RECORDS FOR PROCESSING.
○ ○ ○ ○ ○ ○ ○

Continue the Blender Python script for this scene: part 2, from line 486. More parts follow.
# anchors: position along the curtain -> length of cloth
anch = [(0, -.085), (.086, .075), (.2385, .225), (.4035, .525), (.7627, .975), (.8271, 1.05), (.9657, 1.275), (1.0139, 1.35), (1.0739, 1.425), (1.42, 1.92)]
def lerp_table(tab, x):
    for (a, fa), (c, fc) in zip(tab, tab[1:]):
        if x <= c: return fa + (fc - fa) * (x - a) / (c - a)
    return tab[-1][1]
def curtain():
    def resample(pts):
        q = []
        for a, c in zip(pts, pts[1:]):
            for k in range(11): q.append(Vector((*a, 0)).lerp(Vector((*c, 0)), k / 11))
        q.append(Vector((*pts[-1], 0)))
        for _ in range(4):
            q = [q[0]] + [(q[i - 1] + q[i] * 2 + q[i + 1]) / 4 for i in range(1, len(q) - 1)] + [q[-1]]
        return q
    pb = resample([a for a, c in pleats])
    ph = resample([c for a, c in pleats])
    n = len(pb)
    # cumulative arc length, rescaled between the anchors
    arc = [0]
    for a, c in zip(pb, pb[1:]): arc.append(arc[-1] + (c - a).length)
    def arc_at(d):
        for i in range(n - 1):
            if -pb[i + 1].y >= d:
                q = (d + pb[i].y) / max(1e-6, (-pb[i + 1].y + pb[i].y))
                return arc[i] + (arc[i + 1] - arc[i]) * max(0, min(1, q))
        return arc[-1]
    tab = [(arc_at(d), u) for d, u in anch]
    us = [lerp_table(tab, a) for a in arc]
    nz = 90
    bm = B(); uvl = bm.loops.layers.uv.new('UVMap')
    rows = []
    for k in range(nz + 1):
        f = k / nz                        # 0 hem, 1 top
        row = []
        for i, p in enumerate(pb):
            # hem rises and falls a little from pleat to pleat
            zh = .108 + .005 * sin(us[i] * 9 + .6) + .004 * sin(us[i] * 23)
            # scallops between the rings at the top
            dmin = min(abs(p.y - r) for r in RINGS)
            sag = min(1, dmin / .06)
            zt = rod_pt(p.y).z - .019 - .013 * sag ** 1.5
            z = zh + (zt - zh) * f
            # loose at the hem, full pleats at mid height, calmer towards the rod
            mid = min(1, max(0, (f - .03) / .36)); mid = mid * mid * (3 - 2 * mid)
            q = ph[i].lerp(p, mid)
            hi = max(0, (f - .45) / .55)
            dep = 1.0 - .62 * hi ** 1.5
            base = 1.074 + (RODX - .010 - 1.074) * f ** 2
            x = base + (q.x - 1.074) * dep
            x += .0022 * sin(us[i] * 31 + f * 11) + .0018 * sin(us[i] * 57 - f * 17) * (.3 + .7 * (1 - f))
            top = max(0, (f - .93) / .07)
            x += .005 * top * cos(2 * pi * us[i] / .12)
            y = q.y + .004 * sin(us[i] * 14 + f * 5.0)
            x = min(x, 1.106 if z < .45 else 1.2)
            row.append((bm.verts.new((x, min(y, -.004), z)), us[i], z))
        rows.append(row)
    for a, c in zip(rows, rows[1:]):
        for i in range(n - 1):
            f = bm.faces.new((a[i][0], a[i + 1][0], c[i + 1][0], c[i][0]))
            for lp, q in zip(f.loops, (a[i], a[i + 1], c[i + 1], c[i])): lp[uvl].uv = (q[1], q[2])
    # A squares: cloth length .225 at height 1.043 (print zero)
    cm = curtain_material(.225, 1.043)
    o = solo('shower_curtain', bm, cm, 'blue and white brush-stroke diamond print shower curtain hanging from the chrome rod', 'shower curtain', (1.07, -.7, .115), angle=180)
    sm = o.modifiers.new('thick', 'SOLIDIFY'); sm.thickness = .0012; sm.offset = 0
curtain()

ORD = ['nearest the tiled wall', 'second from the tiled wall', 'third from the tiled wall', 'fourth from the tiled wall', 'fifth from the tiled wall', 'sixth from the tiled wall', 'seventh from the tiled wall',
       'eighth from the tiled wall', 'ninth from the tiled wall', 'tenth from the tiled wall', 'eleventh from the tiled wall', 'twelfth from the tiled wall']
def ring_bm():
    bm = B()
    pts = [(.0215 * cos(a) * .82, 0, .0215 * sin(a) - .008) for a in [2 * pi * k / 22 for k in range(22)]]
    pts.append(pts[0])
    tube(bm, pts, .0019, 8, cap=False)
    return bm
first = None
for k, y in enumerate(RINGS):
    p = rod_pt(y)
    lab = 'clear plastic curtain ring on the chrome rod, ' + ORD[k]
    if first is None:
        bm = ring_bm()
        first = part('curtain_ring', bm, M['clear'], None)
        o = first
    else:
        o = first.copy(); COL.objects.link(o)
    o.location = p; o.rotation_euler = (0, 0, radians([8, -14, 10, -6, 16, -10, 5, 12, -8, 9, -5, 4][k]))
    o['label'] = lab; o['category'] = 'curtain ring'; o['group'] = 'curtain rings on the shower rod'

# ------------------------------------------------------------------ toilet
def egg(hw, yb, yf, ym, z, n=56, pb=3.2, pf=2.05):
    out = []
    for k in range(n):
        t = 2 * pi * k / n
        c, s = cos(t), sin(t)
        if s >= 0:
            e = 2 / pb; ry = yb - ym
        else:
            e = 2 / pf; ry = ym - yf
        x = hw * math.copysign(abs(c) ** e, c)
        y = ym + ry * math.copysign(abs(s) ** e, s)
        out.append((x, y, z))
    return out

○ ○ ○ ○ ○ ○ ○

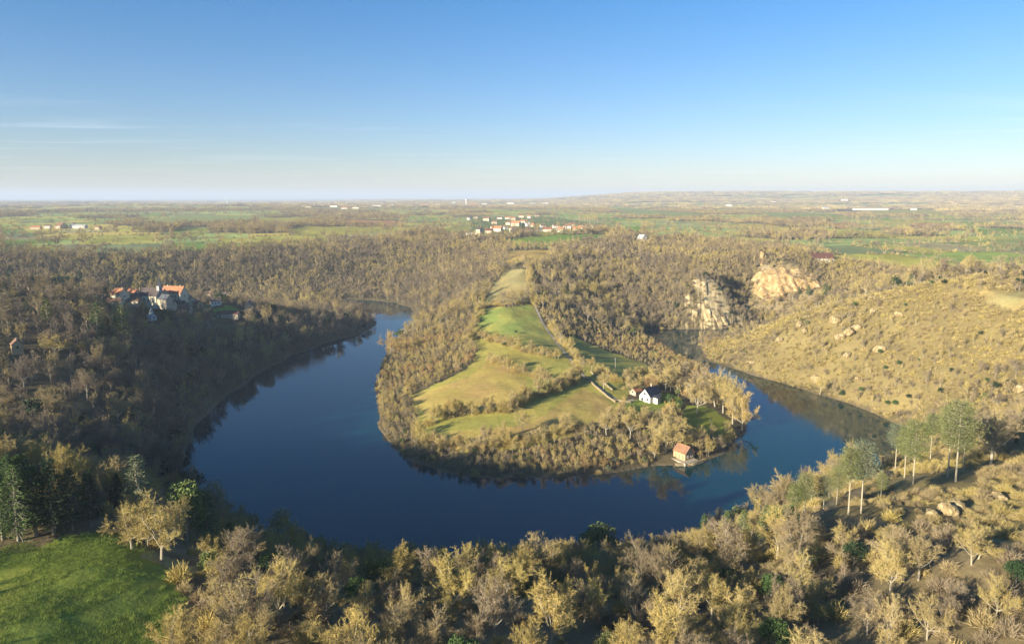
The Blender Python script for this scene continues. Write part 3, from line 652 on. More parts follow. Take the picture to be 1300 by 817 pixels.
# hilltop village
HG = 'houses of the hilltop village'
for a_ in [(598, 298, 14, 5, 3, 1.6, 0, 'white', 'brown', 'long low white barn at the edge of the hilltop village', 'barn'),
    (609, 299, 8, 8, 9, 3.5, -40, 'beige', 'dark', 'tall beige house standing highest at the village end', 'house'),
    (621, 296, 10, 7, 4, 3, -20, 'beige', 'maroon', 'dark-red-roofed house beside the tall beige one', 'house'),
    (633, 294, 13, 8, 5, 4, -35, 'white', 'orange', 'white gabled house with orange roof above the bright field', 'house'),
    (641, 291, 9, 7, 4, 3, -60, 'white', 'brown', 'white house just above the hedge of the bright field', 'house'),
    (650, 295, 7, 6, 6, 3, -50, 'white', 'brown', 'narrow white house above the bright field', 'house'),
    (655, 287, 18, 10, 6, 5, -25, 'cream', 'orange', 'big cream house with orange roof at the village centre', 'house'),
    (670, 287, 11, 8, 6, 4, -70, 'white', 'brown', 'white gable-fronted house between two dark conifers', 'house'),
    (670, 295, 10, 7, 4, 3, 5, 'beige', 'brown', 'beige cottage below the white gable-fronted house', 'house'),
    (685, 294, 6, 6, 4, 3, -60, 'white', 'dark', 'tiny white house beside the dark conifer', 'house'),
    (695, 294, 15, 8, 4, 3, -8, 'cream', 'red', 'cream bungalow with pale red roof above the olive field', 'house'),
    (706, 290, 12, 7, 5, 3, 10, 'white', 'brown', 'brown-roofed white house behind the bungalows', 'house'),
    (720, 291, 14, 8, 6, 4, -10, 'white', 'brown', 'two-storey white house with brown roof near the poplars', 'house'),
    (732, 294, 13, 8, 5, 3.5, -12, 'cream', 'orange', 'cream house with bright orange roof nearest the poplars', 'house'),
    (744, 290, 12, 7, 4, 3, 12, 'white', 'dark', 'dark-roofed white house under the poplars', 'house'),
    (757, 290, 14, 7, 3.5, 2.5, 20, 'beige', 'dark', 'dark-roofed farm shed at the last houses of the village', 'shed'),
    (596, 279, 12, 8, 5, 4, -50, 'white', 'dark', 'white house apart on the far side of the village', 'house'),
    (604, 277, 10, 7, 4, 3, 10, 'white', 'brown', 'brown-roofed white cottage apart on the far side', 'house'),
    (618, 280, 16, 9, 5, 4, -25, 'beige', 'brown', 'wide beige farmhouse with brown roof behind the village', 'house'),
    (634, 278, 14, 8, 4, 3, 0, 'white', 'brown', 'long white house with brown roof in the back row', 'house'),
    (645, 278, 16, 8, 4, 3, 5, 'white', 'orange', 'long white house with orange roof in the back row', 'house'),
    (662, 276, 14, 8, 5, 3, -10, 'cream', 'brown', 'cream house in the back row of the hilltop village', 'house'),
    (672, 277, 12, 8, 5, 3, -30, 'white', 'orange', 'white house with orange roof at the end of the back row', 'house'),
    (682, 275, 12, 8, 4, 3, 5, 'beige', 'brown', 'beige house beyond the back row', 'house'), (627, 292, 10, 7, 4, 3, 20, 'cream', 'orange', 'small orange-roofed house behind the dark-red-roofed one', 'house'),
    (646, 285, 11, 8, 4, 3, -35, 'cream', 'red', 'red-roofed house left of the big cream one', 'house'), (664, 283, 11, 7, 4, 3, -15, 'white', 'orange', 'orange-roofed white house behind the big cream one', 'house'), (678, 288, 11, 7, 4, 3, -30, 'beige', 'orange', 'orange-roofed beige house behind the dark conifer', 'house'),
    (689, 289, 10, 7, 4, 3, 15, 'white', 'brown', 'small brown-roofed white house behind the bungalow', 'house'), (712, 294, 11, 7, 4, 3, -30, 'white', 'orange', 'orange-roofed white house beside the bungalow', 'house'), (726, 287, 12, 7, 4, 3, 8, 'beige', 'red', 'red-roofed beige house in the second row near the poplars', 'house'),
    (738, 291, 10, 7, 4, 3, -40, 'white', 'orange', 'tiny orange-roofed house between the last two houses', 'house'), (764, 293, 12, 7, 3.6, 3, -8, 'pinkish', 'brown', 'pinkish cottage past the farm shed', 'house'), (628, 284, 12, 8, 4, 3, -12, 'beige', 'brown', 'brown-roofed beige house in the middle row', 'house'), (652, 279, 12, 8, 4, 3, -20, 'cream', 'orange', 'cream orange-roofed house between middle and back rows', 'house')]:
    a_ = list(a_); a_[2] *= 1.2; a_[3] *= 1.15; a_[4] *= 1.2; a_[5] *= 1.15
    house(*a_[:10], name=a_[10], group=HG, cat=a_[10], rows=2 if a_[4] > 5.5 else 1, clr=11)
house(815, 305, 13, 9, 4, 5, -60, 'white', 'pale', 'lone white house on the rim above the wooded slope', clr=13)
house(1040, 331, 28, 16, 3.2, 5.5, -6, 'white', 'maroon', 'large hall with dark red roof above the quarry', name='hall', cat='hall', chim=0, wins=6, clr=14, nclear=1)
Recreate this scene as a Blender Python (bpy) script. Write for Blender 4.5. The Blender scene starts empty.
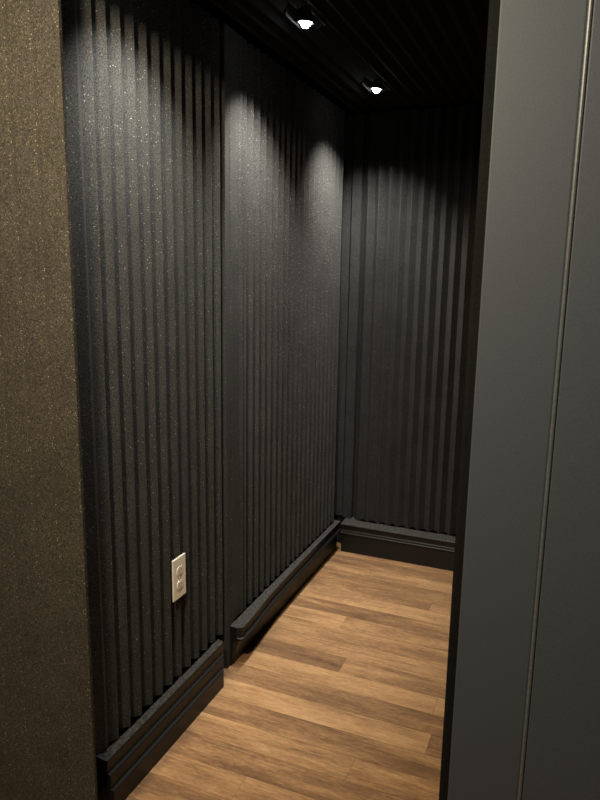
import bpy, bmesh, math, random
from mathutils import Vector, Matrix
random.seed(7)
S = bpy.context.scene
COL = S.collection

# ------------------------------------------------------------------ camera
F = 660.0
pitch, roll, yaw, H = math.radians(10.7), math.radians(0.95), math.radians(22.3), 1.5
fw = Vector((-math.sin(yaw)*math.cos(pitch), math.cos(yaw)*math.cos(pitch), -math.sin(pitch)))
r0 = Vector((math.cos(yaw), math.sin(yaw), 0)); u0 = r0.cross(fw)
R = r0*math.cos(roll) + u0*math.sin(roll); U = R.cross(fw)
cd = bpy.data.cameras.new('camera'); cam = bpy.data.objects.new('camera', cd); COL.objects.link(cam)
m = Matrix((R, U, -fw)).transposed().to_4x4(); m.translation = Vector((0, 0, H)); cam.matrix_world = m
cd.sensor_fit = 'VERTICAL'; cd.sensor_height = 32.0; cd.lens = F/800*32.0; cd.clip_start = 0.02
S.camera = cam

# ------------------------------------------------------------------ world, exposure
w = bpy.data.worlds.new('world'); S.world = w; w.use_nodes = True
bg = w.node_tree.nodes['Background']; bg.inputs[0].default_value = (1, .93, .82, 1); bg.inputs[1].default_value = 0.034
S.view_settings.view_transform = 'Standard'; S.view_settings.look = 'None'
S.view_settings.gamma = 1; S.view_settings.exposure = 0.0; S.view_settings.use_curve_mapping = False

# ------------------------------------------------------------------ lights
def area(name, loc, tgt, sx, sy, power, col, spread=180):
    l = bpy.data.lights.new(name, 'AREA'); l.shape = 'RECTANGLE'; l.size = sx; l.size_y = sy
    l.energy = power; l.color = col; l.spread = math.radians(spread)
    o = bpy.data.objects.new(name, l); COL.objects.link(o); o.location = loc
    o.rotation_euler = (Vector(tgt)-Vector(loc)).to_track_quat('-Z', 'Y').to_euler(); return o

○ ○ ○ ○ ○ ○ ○

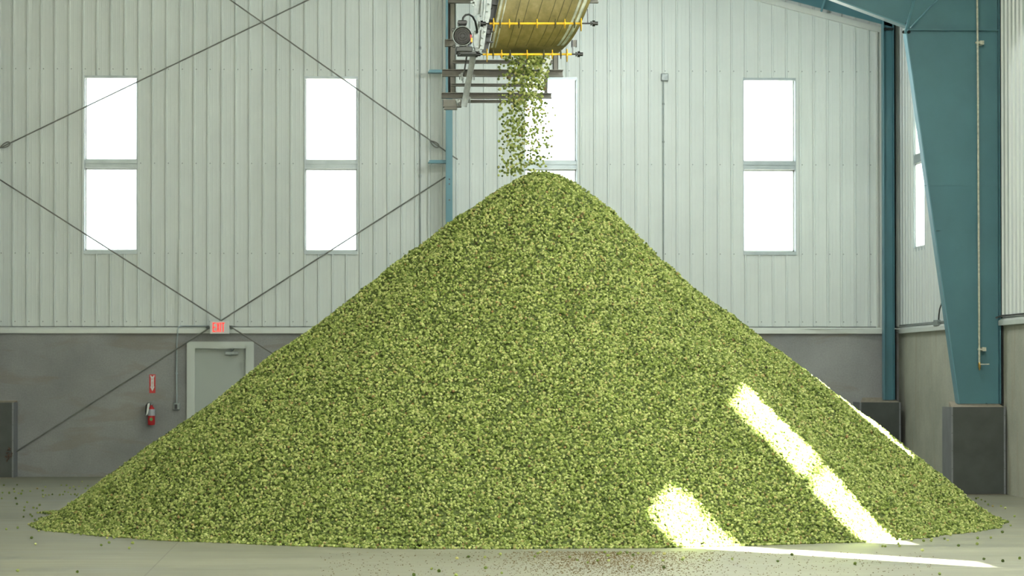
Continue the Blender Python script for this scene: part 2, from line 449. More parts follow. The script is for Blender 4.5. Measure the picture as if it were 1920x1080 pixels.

○ ○ ○ ○ ○ ○ ○

EXERCISE TASK.
From the records above, copy exactly the lines starting at the one with "Recreate this scene" and ending at the one with "S.view_settings.gamma = 1;", and no others. Pictures stay out.

RESPONSE TO THE TASK.
Recreate this scene as a Blender Python (bpy) script. Write for Blender 4.5. The Blender scene starts empty.
import bpy, bmesh, math, random
from mathutils import Vector, Matrix
random.seed(7)
S = bpy.context.scene
COL = S.collection

# ------------------------------------------------------------------ camera
F = 660.0
pitch, roll, yaw, H = math.radians(10.7), math.radians(0.95), math.radians(22.3), 1.5
fw = Vector((-math.sin(yaw)*math.cos(pitch), math.cos(yaw)*math.cos(pitch), -math.sin(pitch)))
r0 = Vector((math.cos(yaw), math.sin(yaw), 0)); u0 = r0.cross(fw)
R = r0*math.cos(roll) + u0*math.sin(roll); U = R.cross(fw)
cd = bpy.data.cameras.new('camera'); cam = bpy.data.objects.new('camera', cd); COL.objects.link(cam)
m = Matrix((R, U, -fw)).transposed().to_4x4(); m.translation = Vector((0, 0, H)); cam.matrix_world = m
cd.sensor_fit = 'VERTICAL'; cd.sensor_height = 32.0; cd.lens = F/800*32.0; cd.clip_start = 0.02
S.camera = cam

# ------------------------------------------------------------------ world, exposure
w = bpy.data.worlds.new('world'); S.world = w; w.use_nodes = True
bg = w.node_tree.nodes['Background']; bg.inputs[0].default_value = (1, .93, .82, 1); bg.inputs[1].default_value = 0.034
S.view_settings.view_transform = 'Standard'; S.view_settings.look = 'None'
S.view_settings.gamma = 1; S.view_settings.exposure = 0.0; S.view_settings.use_curve_mapping = False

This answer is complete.